When Francisco Morillo, Leonardo Baquero, and Daniel Lutz set up a real time connection to PDVSA's commercial tenders' servers, they didn't come to London nor did they go to New York, to pitch their business. No. They went straight to the Trafiguras, to the Glencores, cause they knew they would be welcomed with open arms, despite the fact that every last transaction done with / through them was illegal. Swiss energy traders saw kindred spirits in Morillo et al, so amiable in fact that they did over $40 billion worth of business together.

That's not an insignificant sum, and one that should have raised alarms in compliance departments up and down Mittelland. Quite the contrary happened in fact, and Helsinge (Morillo's three-man operation) established an office in Geneva, and traded for over a decade, till a faction of chavismo thought to bring the whole thing to an end. Still, despite having been included in a criminal lawsuit involving Helsinge, Swiss traders kept doing business with PDVSA, that's how brazen their operation is. Patrick Feuz and Boris Collardi were only too keen to carry on providing services to Helsinge.

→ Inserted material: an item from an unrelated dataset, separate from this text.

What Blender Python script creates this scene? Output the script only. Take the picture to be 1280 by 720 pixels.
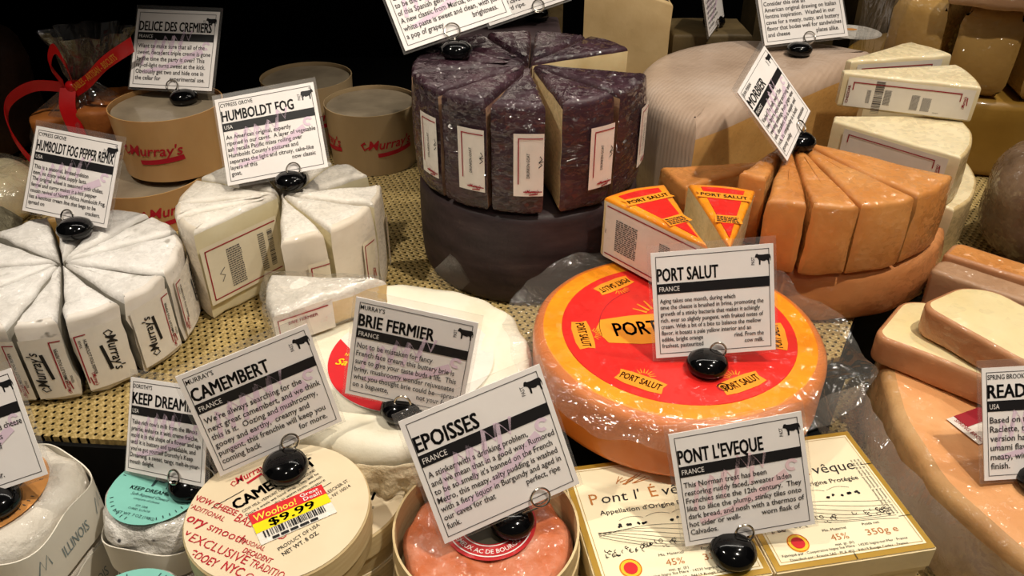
import bpy, bmesh, math, random
from mathutils import Vector, Matrix, noise as mnoise
PI = math.pi
for o in list(bpy.data.objects):
    bpy.data.objects.remove(o)
SC = bpy.context.scene
COL = SC.collection

# ------------------------------------------------------------------ camera
CAM_H, PITCH, FPX = 0.45, math.radians(33), 1000.0
cd = bpy.data.cameras.new('camera')
cam = bpy.data.objects.new('camera', cd); COL.objects.link(cam)
cam.location = (0, 0, CAM_H); cam.rotation_euler = (PI / 2 - PITCH, 0, 0)
cd.sensor_width = 36; cd.lens = 36 * FPX / 1280; cd.clip_start = 0.01
SC.camera = cam
# ------------------------------------------------------------------ light
SC.view_settings.view_transform = 'Standard'; SC.view_settings.look = 'None'
SC.view_settings.gamma = 1; SC.view_settings.use_curve_mapping = False
SC.view_settings.exposure = 0.0
W = bpy.data.worlds.new('world'); SC.world = W; W.use_nodes = True
W.node_tree.nodes['Background'].inputs[0].default_value = (1.0, 0.9, 0.78, 1)
W.node_tree.nodes['Background'].inputs[1].default_value = 0.06
def spot(name, loc, target, power, size=80, blend=.6, color=(1, .90, .76), radius=.022):
    l = bpy.data.lights.new(name, 'SPOT'); l.energy = power; l.spot_size = math.radians(size)
    l.spot_blend = blend; l.color = color; l.shadow_soft_size = radius
    o = bpy.data.objects.new(name, l); COL.objects.link(o); o.location = loc
    o.rotation_euler = (Vector(target) - Vector(loc)).to_track_quat('-Z', 'Y').to_euler()
    return o
spot('spot_light', (0.50, 0.26, 1.50), (0.22, 0.46, 0), 66, 62, radius=.022)
spot('spot_light', (-0.74, 0.42, 1.50), (-0.36, 0.50, 0), 46, 50, radius=.022)
spot('spot_light', (0.80, 0.85, 1.60), (0.42, 0.88, 0), 31, 54)
spot('spot_light', (0.10, -0.42, 1.35), (-0.02, 0.44, 0), 11, 46, radius=.03)  # front fill added to brighten the upright signs
sl_ = bpy.data.lights.new('glint_strip', 'AREA'); sl_.shape = 'RECTANGLE'; sl_.size = 1.7; sl_.size_y = .02; sl_.energy = 3.6; sl_.color = (1, .93, .82)  # strip light added so the plastic film catches glints
so_ = bpy.data.objects.new('glint_strip', sl_); COL.objects.link(so_); so_.location = (.1, .98, 1.12)
so_.rotation_euler = (Vector((.1, .62, 0)) - Vector((.1, .98, 1.12))).to_track_quat('-Z', 'Y').to_euler()

# ------------------------------------------------------------------ helpers
def lin(c):
    return c / 12.92 if c <= .04045 else ((c + .055) / 1.055) ** 2.4
def C(h):
    h = h.lstrip('#')
    return tuple(lin(int(h[i:i + 2], 16) / 255) for i in (0, 2, 4)) + (1,)
class NT:
    def __init__(s, name):
        s.m = bpy.data.materials.new(name); s.m.use_nodes = True
        s.t = s.m.node_tree; s.n = s.t.nodes; s.b = s.n['Principled BSDF']; s.out = s.n['Material Output']
        s.tc = s.n.new('ShaderNodeTexCoord')
    def new(s, typ, **kw):
        n = s.n.new('ShaderNode' + typ)
        for k, v in kw.items():
            if k in n.inputs.keys(): n.inputs[k].default_value = v
            else: setattr(n, k, v)
        return n
    def link(s, a, b): s.t.links.new(a, b)
    def noise(s, scale, detail=3, rough=.55, dist=0, stretch=None, coord='Object'):
        n = s.new('TexNoise'); n.inputs['Scale'].default_value = scale; n.inputs['Detail'].default_value = detail
        n.inputs['Roughness'].default_value = rough; n.inputs['Distortion'].default_value = dist
        if stretch:
            mp = s.new('Mapping'); mp.inputs['Scale'].default_value = stretch
            s.link(s.tc.outputs[coord], mp.inputs['Vector']); s.link(mp.outputs[0], n.inputs['Vector'])
        else: s.link(s.tc.outputs[coord], n.inputs['Vector'])
        return n.outputs['Fac']
    def ramp(s, fac, stops):
        r = s.new('ValToRGB'); e = r.color_ramp.elements
        while len(e) < len(stops): e.new(.5)
        for el, (p, c) in zip(e, stops): el.position = p; el.color = c
        s.link(fac, r.inputs[0]); return r.outputs[0]
    def mix(s, fac, a, b, mode='MIX'):
        m = s.new('MixRGB'); m.blend_type = mode
        for i, v in ((0, fac), (1, a), (2, b)):
            if hasattr(v, 'is_output'): s.link(v, m.inputs[i])
            else: m.inputs[i].default_value = v
        return m.outputs[0]
    def math(s, op, a, b=0.0):
        m = s.new('Math'); m.operation = op
        for i, v in ((0, a), (1, b)):
            if hasattr(v, 'is_output'): s.link(v, m.inputs[i])
            else: m.inputs[i].default_value = v
        return m.outputs[0]
    def bump(s, fac, strength, dist=.002, prev=None):
        b = s.new('Bump'); b.inputs['Strength'].default_value = strength; b.inputs['Distance'].default_value = dist
        s.link(fac, b.inputs['Height'])
        if prev: s.link(prev, b.inputs['Normal'])
        return b.outputs[0]
def mat(name, stops, scale=20, rough=.55, bump=.25, bscale=120, bdist=.002, coat=0, wrap=False, wscale=55, detail=4,
        stretch=None, spec=.35, sss=0, wstretch=None, wstr=.6, metal=0, speck=None):
    """procedural surface: noise between colour stops, a fine bump, and optionally a coat with the creases of a plastic film"""
    t = NT(name); b = t.b
    if isinstance(stops, str): stops = [(0.0, stops), (1.0, stops)]
    col = t.ramp(t.noise(scale, detail, stretch=stretch), [(p, C(c)) for p, c in stops])
    if speck:
        sc, thr, sc_col = speck
        f = t.ramp(t.noise(sc, 2), [(thr, (0, 0, 0, 1)), (thr + .06, (1, 1, 1, 1))])
        col = t.mix(f, col, C(sc_col))
    t.link(col, b.inputs['Base Color'])
    b.inputs['Roughness'].default_value = rough; b.inputs['Specular IOR Level'].default_value = spec
    b.inputs['Metallic'].default_value = metal
    if bump: t.link(t.bump(t.noise(bscale, 5, .6), bump, bdist), b.inputs['Normal'])
    if sss:
        b.inputs['Subsurface Weight'].default_value = sss; b.inputs['Subsurface Radius'].default_value = (.012, .006, .003)
        b.inputs['Subsurface Scale'].default_value = .5
    if coat or wrap:
        b.inputs['Coat Weight'].default_value = coat or 1; b.inputs['Coat Roughness'].default_value = .11 if wrap else .1
        if wrap:
            n1 = t.noise(wscale, 2, .55, 1.6, wstretch); n2 = t.noise(wscale * 2.3, 2, .5, 2.2)
            r1 = t.math('ABSOLUTE', t.math('SUBTRACT', n1, .5)); r2 = t.math('ABSOLUTE', t.math('SUBTRACT', n2, .5))
            h = t.math('ADD', t.math('ADD', t.math('MULTIPLY', r1, -1.6), t.math('MULTIPLY', r2, -.7)), t.math('MULTIPLY', n1, .6))
            # film pulled tight lies in small flat facets: each facet leans its own way
            wn = t.new('TexNoise'); wn.inputs['Scale'].default_value = wscale * .8; wn.inputs['Detail'].default_value = 2
            t.link(t.tc.outputs['Object'], wn.inputs['Vector'])
            def vm(op, a, b_):
                m = t.new('VectorMath'); m.operation = op
                for i, v in ((0, a), (1, b_)):
                    if hasattr(v, 'is_output'): t.link(v, m.inputs[i])
                    else: m.inputs[i].default_value = v
                return m.outputs[0]
            co = vm('ADD', t.tc.outputs['Object'], vm('MULTIPLY', wn.outputs['Color'], (.5 / wscale,) * 3))
            mp2 = t.new('Mapping'); mp2.inputs['Scale'].default_value = wstretch or (1, 1, 1.6); t.link(co, mp2.inputs['Vector'])
            vo = t.new('TexVoronoi'); vo.inputs['Scale'].default_value = wscale * 4.6; t.link(mp2.outputs[0], vo.inputs['Vector'])
            tilt = vm('MULTIPLY', vm('SUBTRACT', vo.outputs['Color'], (.5, .5, .5)), (min(1.25, wstr * 1.5),) * 3)
            nb = t.bump(h, min(1, wstr * .5), .006 * 45 / wscale)
            t.link(vm('NORMALIZE', vm('ADD', nb, tilt), (0, 0, 0)), b.inputs['Coat Normal'])
    return t.m
def flat(name, hexc, rough=.6, spec=.3, coat=0, metal=0):
    t = NT(name); b = t.b
    n = t.noise(60, 2); c = C(hexc)
    d = tuple(v * .93 for v in c[:3]) + (1,)
    t.link(t.ramp(n, [(.3, d), (.7, c)]), b.inputs['Base Color'])
    b.inputs['Roughness'].default_value = rough; b.inputs['Specular IOR Level'].default_value = spec
    b.inputs['Coat Weight'].default_value = coat; b.inputs['Coat Roughness'].default_value = .08; b.inputs['Metallic'].default_value = metal
    return t.m
def film(name, tint='#ffffff', gloss=.12, scale=45, strength=.6, haze=.08, haze_col='#e9e4da', stretch=None, rough=.08):
    """clear plastic: transparent, with a little milkiness and a creased glossy surface"""
    t = NT(name); t.n.remove(t.b)
    tr = t.new('BsdfTransparent'); tr.inputs[0].default_value = C(tint)
    gl = t.new('BsdfGlossy'); gl.inputs['Roughness'].default_value = rough
    df = t.new('BsdfDiffuse'); df.inputs[0].default_value = C(haze_col)
    nr = t.bump(t.noise(scale, 3, .55, 1.5, stretch), strength, .006)
    t.link(nr, gl.inputs['Normal'])
    m1 = t.new('MixShader'); m1.inputs[0].default_value = haze
    t.link(tr.outputs[0], m1.inputs[1]); t.link(df.outputs[0], m1.inputs[2])
    lw = t.new('LayerWeight'); lw.inputs['Blend'].default_value = .25; t.link(nr, lw.inputs['Normal'])
    f = t.math('ADD', t.math('MULTIPLY', lw.outputs['Facing'], .35), gloss)
    m2 = t.new('MixShader'); t.link(f, m2.inputs[0])
    t.link(m1.outputs[0], m2.inputs[1]); t.link(gl.outputs[0], m2.inputs[2])
    t.link(m2.outputs[0], t.out.inputs[0])
    return t.m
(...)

Prosecutors are a joke, Lauber being the poster boy of Swiss judicial independence. Further down the chain there was Johan Droz -prosecutor in charge of PDVSA claim against Helsinge, Trafigura, Glencore, et al- whose former colleague Guerric Canonica filed PDVSA's claim in Geneva, presumably on instructions from Reinaldo Muñoz Pedrosa, Venezuela's Legal Counsel recently sanctioned by U.S. Treasury.

When it comes to banking, Compagnie Bancaire Helvetique's takes the cake with its latest hiree: Sabine Kilgus, a former FINMA board member. This site is certain Kilgus won't find anything untoward about Joseph Benhamou's Venezuelan adventures with Charles Henry de Beaumont, Danilo Diazgranados and many other Venezuelan clients, nor will she report to her former FINMA colleagues what Benhamou is doing nowadays with Russians. When law enforcement is in bed with, or employed by, those it is meant to keep at bay, corruption has come full circle.

Swiss banks are in the thick of many international corruption probes these days: FIFA, 1MDB, Congo, tax evasion, Odebrecht, Dan Gertler, Isabel dos Santos... All of that, put together, does not come even close to the coupling of money laundering and corruption that has gone on between Swiss banks / Swiss energy trading houses and PDVSA.